** Start Recorded data **

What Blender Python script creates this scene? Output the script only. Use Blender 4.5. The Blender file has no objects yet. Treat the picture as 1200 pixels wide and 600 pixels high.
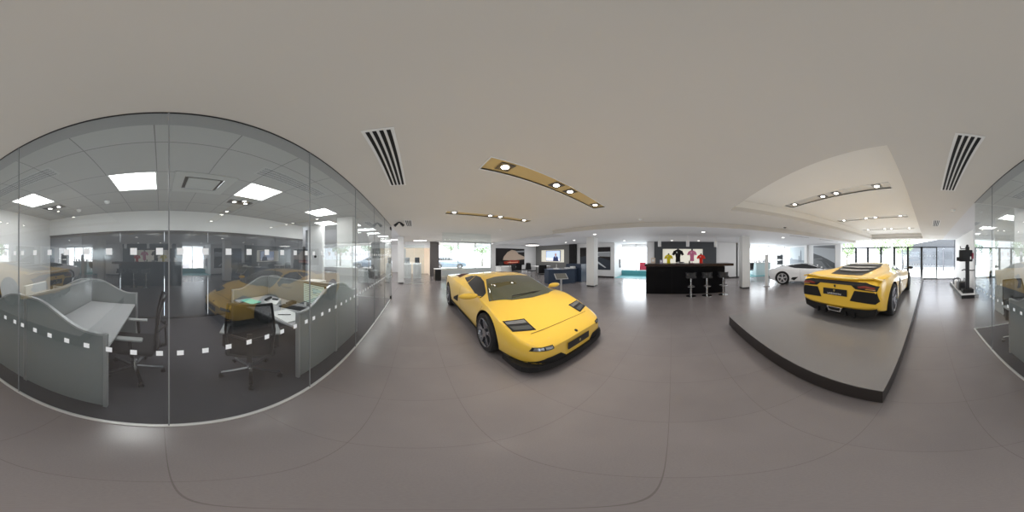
import bpy, bmesh, math, random
from mathutils import Vector, Matrix
from mathutils.bvhtree import BVHTree
random.seed(7)
C = bpy.context.scene.collection
PI = math.pi
R = math.radians
H = 2.56        # main ceiling
HL = 2.41       # lowered ceiling
EYE = 1.5

# ------------------------------------------------------------------ materials
MATS = {}
def mat(name, col, rough=.5, metal=0.0, noise=0.0, scale=40, coat=0.0, emit=None, es=0.0, spec=.5, bump=0.0, sheen=0.0):
    if name in MATS: return MATS[name]
    m = bpy.data.materials.new(name); m.use_nodes = True
    nt = m.node_tree; b = nt.nodes['Principled BSDF']
    b.inputs['Roughness'].default_value = rough
    b.inputs['Metallic'].default_value = metal
    b.inputs['Specular IOR Level'].default_value = spec
    b.inputs['Coat Weight'].default_value = coat
    b.inputs['Coat Roughness'].default_value = .03
    c = (*col, 1)
    tc = nt.nodes.new('ShaderNodeTexCoord')
    n = nt.nodes.new('ShaderNodeTexNoise'); n.inputs['Scale'].default_value = scale; n.inputs['Detail'].default_value = 4
    nt.links.new(tc.outputs['Object'], n.inputs['Vector'])
    mx = nt.nodes.new('ShaderNodeMix'); mx.data_type = 'RGBA'
    k = max(noise, .015)
    mx.inputs[6].default_value = (*[v*(1-k) for v in col], 1)
    mx.inputs[7].default_value = (*[min(1, v*(1+k)) for v in col], 1)
    nt.links.new(n.outputs['Fac'], mx.inputs[0]); nt.links.new(mx.outputs[2], b.inputs['Base Color'])
    if emit:
        b.inputs['Emission Color'].default_value = (*emit, 1); b.inputs['Emission Strength'].default_value = es
    if bump:
        bp = nt.nodes.new('ShaderNodeBump'); bp.inputs['Strength'].default_value = bump; bp.inputs['Distance'].default_value = .002
        nt.links.new(n.outputs['Fac'], bp.inputs['Height']); nt.links.new(bp.outputs['Normal'], b.inputs['Normal'])
    MATS[name] = m
    return m

def glass(name, tint=(.82,.86,.86), r0=.08, rough=0.0, refl=(1,1,1), haze=0.0, hazecol=(.5,.5,.5)):
    m = bpy.data.materials.new(name); m.use_nodes = True
    nt = m.node_tree; nt.nodes.remove(nt.nodes['Principled BSDF']); out = nt.nodes['Material Output']
    tr = nt.nodes.new('ShaderNodeBsdfTransparent'); tr.inputs[0].default_value = (*tint, 1)
    gl = nt.nodes.new('ShaderNodeBsdfGlossy'); gl.inputs['Roughness'].default_value = rough; gl.inputs[0].default_value = (*refl, 1)
    lw = nt.nodes.new('ShaderNodeLayerWeight'); lw.inputs['Blend'].default_value = .5
    p = nt.nodes.new('ShaderNodeMath'); p.operation = 'POWER'; p.inputs[1].default_value = 4.5
    nt.links.new(lw.outputs['Facing'], p.inputs[0])
    mr = nt.nodes.new('ShaderNodeMapRange'); mr.inputs['To Min'].default_value = r0; mr.inputs['To Max'].default_value = .95
    nt.links.new(p.outputs[0], mr.inputs['Value'])
    base = tr
    if haze:
        df = nt.nodes.new('ShaderNodeBsdfDiffuse'); df.inputs[0].default_value = (*hazecol, 1)
        ad = nt.nodes.new('ShaderNodeMixShader'); ad.inputs[0].default_value = haze
        nt.links.new(tr.outputs[0], ad.inputs[1]); nt.links.new(df.outputs[0], ad.inputs[2]); base = ad
    mx = nt.nodes.new('ShaderNodeMixShader')
    nt.links.new(mr.outputs[0], mx.inputs[0]); nt.links.new(base.outputs[0], mx.inputs[1]); nt.links.new(gl.outputs[0], mx.inputs[2])
    nt.links.new(mx.outputs[0], out.inputs['Surface'])
    MATS[name] = m
    return m

def floor_mat(name, col, ox, oy, pitch, line, rough, noise=.12, seam=.004):
    m = bpy.data.materials.new(name); m.use_nodes = True
    nt = m.node_tree; b = nt.nodes['Principled BSDF']; L = nt.links
    tc = nt.nodes.new('ShaderNodeTexCoord')
    mp = nt.nodes.new('ShaderNodeMapping'); mp.inputs['Location'].default_value = (-ox, -oy, 0)
    L.new(tc.outputs['Object'], mp.inputs[0])
    br = nt.nodes.new('ShaderNodeTexBrick'); br.offset = 0; br.squash = 1
    br.inputs['Scale'].default_value = 1.0
    br.inputs['Brick Width'].default_value = pitch; br.inputs['Row Height'].default_value = pitch
    br.inputs['Mortar Size'].default_value = seam; br.inputs['Mortar Smooth'].default_value = .3
    br.inputs['Color1'].default_value = (*col, 1); br.inputs['Color2'].default_value = (*[c*.96 for c in col], 1)
    br.inputs['Mortar'].default_value = (*line, 1)
    L.new(mp.outputs[0], br.inputs['Vector'])
    n = nt.nodes.new('ShaderNodeTexNoise'); n.inputs['Scale'].default_value = 2.0; n.inputs['Detail'].default_value = 6
    n2 = nt.nodes.new('ShaderNodeTexNoise'); n2.inputs['Scale'].default_value = 160; n2.inputs['Detail'].default_value = 2
    L.new(tc.outputs['Object'], n.inputs[0]); L.new(tc.outputs['Object'], n2.inputs[0])
    add = nt.nodes.new('ShaderNodeMath'); add.operation = 'ADD'; L.new(n.outputs['Fac'], add.inputs[0]); L.new(n2.outputs['Fac'], add.inputs[1])
    mr = nt.nodes.new('ShaderNodeMapRange'); mr.inputs['From Min'].default_value = .6; mr.inputs['From Max'].default_value = 1.4
    mr.inputs['To Min'].default_value = 1-noise; mr.inputs['To Max'].default_value = 1+noise
    L.new(add.outputs[0], mr.inputs['Value'])
    mul = nt.nodes.new('ShaderNodeVectorMath'); mul.operation = 'SCALE'
    L.new(br.outputs['Color'], mul.inputs[0]); L.new(mr.outputs[0], mul.inputs['Scale']); L.new(mul.outputs[0], b.inputs['Base Color'])
    b.inputs['Roughness'].default_value = rough; b.inputs['Specular IOR Level'].default_value = .8 if rough < .5 else .3
    bp = nt.nodes.new('ShaderNodeBump'); bp.inputs['Strength'].default_value = .15; bp.inputs['Distance'].default_value = .001
    L.new(n2.outputs['Fac'], bp.inputs['Height']); L.new(bp.outputs[0], b.inputs['Normal'])
    MATS[name] = m
    return m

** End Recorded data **

Given instruction :: Working from the material above, transcribe it exactly while omitting pictures.

Result of this exercise ::
What Blender Python script creates this scene? Output the script only. Use Blender 4.5. The Blender file has no objects yet. Treat the picture as 1200 pixels wide and 600 pixels high.
import bpy, bmesh, math, random
from mathutils import Vector, Matrix
from mathutils.bvhtree import BVHTree
random.seed(7)
C = bpy.context.scene.collection
PI = math.pi
R = math.radians
H = 2.56        # main ceiling
HL = 2.41       # lowered ceiling
EYE = 1.5

# ------------------------------------------------------------------ materials
MATS = {}
def mat(name, col, rough=.5, metal=0.0, noise=0.0, scale=40, coat=0.0, emit=None, es=0.0, spec=.5, bump=0.0, sheen=0.0):
    if name in MATS: return MATS[name]
    m = bpy.data.materials.new(name); m.use_nodes = True
    nt = m.node_tree; b = nt.nodes['Principled BSDF']
    b.inputs['Roughness'].default_value = rough
    b.inputs['Metallic'].default_value = metal
    b.inputs['Specular IOR Level'].default_value = spec
    b.inputs['Coat Weight'].default_value = coat
    b.inputs['Coat Roughness'].default_value = .03
    c = (*col, 1)
    tc = nt.nodes.new('ShaderNodeTexCoord')
    n = nt.nodes.new('ShaderNodeTexNoise'); n.inputs['Scale'].default_value = scale; n.inputs['Detail'].default_value = 4
    nt.links.new(tc.outputs['Object'], n.inputs['Vector'])
    mx = nt.nodes.new('ShaderNodeMix'); mx.data_type = 'RGBA'
    k = max(noise, .015)
    mx.inputs[6].default_value = (*[v*(1-k) for v in col], 1)
    mx.inputs[7].default_value = (*[min(1, v*(1+k)) for v in col], 1)
    nt.links.new(n.outputs['Fac'], mx.inputs[0]); nt.links.new(mx.outputs[2], b.inputs['Base Color'])
    if emit:
        b.inputs['Emission Color'].default_value = (*emit, 1); b.inputs['Emission Strength'].default_value = es
    if bump:
        bp = nt.nodes.new('ShaderNodeBump'); bp.inputs['Strength'].default_value = bump; bp.inputs['Distance'].default_value = .002
        nt.links.new(n.outputs['Fac'], bp.inputs['Height']); nt.links.new(bp.outputs['Normal'], b.inputs['Normal'])
    MATS[name] = m
    return m

def glass(name, tint=(.82,.86,.86), r0=.08, rough=0.0, refl=(1,1,1), haze=0.0, hazecol=(.5,.5,.5)):
    m = bpy.data.materials.new(name); m.use_nodes = True
    nt = m.node_tree; nt.nodes.remove(nt.nodes['Principled BSDF']); out = nt.nodes['Material Output']
    tr = nt.nodes.new('ShaderNodeBsdfTransparent'); tr.inputs[0].default_value = (*tint, 1)
    gl = nt.nodes.new('ShaderNodeBsdfGlossy'); gl.inputs['Roughness'].default_value = rough; gl.inputs[0].default_value = (*refl, 1)
    lw = nt.nodes.new('ShaderNodeLayerWeight'); lw.inputs['Blend'].default_value = .5
    p = nt.nodes.new('ShaderNodeMath'); p.operation = 'POWER'; p.inputs[1].default_value = 4.5
    nt.links.new(lw.outputs['Facing'], p.inputs[0])
    mr = nt.nodes.new('ShaderNodeMapRange'); mr.inputs['To Min'].default_value = r0; mr.inputs['To Max'].default_value = .95
    nt.links.new(p.outputs[0], mr.inputs['Value'])
    base = tr
    if haze:
        df = nt.nodes.new('ShaderNodeBsdfDiffuse'); df.inputs[0].default_value = (*hazecol, 1)
        ad = nt.nodes.new('ShaderNodeMixShader'); ad.inputs[0].default_value = haze
        nt.links.new(tr.outputs[0], ad.inputs[1]); nt.links.new(df.outputs[0], ad.inputs[2]); base = ad
    mx = nt.nodes.new('ShaderNodeMixShader')
    nt.links.new(mr.outputs[0], mx.inputs[0]); nt.links.new(base.outputs[0], mx.inputs[1]); nt.links.new(gl.outputs[0], mx.inputs[2])
    nt.links.new(mx.outputs[0], out.inputs['Surface'])
    MATS[name] = m
    return m

def floor_mat(name, col, ox, oy, pitch, line, rough, noise=.12, seam=.004):
    m = bpy.data.materials.new(name); m.use_nodes = True
    nt = m.node_tree; b = nt.nodes['Principled BSDF']; L = nt.links
    tc = nt.nodes.new('ShaderNodeTexCoord')
    mp = nt.nodes.new('ShaderNodeMapping'); mp.inputs['Location'].default_value = (-ox, -oy, 0)
    L.new(tc.outputs['Object'], mp.inputs[0])
    br = nt.nodes.new('ShaderNodeTexBrick'); br.offset = 0; br.squash = 1
    br.inputs['Scale'].default_value = 1.0
    br.inputs['Brick Width'].default_value = pitch; br.inputs['Row Height'].default_value = pitch
    br.inputs['Mortar Size'].default_value = seam; br.inputs['Mortar Smooth'].default_value = .3
    br.inputs['Color1'].default_value = (*col, 1); br.inputs['Color2'].default_value = (*[c*.96 for c in col], 1)
    br.inputs['Mortar'].default_value = (*line, 1)
    L.new(mp.outputs[0], br.inputs['Vector'])
    n = nt.nodes.new('ShaderNodeTexNoise'); n.inputs['Scale'].default_value = 2.0; n.inputs['Detail'].default_value = 6
    n2 = nt.nodes.new('ShaderNodeTexNoise'); n2.inputs['Scale'].default_value = 160; n2.inputs['Detail'].default_value = 2
    L.new(tc.outputs['Object'], n.inputs[0]); L.new(tc.outputs['Object'], n2.inputs[0])
    add = nt.nodes.new('ShaderNodeMath'); add.operation = 'ADD'; L.new(n.outputs['Fac'], add.inputs[0]); L.new(n2.outputs['Fac'], add.inputs[1])
    mr = nt.nodes.new('ShaderNodeMapRange'); mr.inputs['From Min'].default_value = .6; mr.inputs['From Max'].default_value = 1.4
    mr.inputs['To Min'].default_value = 1-noise; mr.inputs['To Max'].default_value = 1+noise
    L.new(add.outputs[0], mr.inputs['Value'])
    mul = nt.nodes.new('ShaderNodeVectorMath'); mul.operation = 'SCALE'
    L.new(br.outputs['Color'], mul.inputs[0]); L.new(mr.outputs[0], mul.inputs['Scale']); L.new(mul.outputs[0], b.inputs['Base Color'])
    b.inputs['Roughness'].default_value = rough; b.inputs['Specular IOR Level'].default_value = .8 if rough < .5 else .3
    bp = nt.nodes.new('ShaderNodeBump'); bp.inputs['Strength'].default_value = .15; bp.inputs['Distance'].default_value = .001
    L.new(n2.outputs['Fac'], bp.inputs['Height']); L.new(bp.outputs[0], b.inputs['Normal'])
    MATS[name] = m
    return m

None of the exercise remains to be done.